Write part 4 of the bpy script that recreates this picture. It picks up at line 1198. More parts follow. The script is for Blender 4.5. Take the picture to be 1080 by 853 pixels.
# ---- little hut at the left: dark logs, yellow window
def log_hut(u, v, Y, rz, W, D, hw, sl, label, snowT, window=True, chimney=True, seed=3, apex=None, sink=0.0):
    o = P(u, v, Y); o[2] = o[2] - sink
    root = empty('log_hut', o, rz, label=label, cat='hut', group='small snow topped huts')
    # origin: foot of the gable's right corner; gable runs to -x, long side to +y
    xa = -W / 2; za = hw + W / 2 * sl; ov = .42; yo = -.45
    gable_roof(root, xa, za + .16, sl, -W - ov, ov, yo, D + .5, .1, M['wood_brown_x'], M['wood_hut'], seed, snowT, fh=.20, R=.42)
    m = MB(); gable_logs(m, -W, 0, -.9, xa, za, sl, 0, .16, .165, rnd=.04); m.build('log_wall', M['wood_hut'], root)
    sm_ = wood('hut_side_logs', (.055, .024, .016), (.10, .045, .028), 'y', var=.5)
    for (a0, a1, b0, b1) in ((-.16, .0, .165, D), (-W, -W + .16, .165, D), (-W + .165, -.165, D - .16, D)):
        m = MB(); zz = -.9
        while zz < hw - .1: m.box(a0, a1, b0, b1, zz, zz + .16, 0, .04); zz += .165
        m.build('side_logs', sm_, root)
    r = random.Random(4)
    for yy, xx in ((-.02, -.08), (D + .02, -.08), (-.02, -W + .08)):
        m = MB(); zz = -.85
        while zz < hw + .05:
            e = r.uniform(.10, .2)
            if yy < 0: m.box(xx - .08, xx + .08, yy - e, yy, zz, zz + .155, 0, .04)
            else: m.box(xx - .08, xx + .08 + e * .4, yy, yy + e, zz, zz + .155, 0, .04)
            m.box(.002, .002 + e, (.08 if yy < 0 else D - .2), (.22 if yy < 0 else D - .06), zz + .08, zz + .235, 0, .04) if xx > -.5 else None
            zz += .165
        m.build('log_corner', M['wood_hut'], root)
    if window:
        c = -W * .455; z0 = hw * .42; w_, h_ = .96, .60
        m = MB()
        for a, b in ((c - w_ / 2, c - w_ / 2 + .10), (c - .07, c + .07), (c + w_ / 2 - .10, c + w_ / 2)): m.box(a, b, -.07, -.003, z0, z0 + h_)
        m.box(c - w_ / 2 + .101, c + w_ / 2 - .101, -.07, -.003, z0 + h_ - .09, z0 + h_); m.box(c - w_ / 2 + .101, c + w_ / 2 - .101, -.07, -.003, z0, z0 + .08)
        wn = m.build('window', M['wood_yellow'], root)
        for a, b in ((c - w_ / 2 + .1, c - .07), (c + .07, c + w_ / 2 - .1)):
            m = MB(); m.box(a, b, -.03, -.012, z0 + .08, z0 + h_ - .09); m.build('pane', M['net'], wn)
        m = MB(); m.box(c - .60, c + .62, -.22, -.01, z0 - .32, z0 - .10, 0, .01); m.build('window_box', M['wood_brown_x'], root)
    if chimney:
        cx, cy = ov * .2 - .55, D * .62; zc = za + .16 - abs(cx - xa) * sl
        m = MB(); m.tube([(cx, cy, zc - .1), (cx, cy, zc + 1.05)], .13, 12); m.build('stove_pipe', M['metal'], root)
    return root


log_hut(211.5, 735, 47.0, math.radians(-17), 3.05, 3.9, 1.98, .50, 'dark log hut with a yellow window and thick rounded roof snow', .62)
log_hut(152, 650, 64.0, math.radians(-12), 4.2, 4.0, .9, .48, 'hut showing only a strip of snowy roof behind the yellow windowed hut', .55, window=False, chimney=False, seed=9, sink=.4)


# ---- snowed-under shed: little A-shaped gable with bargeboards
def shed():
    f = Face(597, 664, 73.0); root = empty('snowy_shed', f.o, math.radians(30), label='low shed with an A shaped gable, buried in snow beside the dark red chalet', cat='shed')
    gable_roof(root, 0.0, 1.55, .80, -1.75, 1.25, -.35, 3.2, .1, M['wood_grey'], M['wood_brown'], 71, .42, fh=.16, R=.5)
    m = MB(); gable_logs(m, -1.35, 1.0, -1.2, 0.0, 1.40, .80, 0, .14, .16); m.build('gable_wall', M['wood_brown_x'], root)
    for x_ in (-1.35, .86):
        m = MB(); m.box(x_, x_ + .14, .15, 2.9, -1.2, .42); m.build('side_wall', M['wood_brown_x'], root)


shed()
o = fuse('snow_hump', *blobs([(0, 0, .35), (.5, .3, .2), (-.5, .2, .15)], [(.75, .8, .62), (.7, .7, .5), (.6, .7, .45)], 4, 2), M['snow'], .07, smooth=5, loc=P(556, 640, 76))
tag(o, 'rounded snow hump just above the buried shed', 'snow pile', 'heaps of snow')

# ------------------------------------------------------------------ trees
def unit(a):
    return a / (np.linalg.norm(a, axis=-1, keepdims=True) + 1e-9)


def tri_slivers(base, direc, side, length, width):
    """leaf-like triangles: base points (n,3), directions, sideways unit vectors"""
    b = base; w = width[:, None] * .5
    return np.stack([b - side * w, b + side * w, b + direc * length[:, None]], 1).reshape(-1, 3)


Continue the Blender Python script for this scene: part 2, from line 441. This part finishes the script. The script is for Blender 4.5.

****************

AIM OF THE TASK :: Search the data above for lines holding "Blender" and copy each of them.

RESULT ::
Write part 4 of the bpy script that recreates this picture. It picks up at line 1198. More parts follow. The script is for Blender 4.5. Take the picture to be 1080 by 853 pixels.
Continue the Blender Python script for this scene: part 2, from line 441. This part finishes the script. The script is for Blender 4.5.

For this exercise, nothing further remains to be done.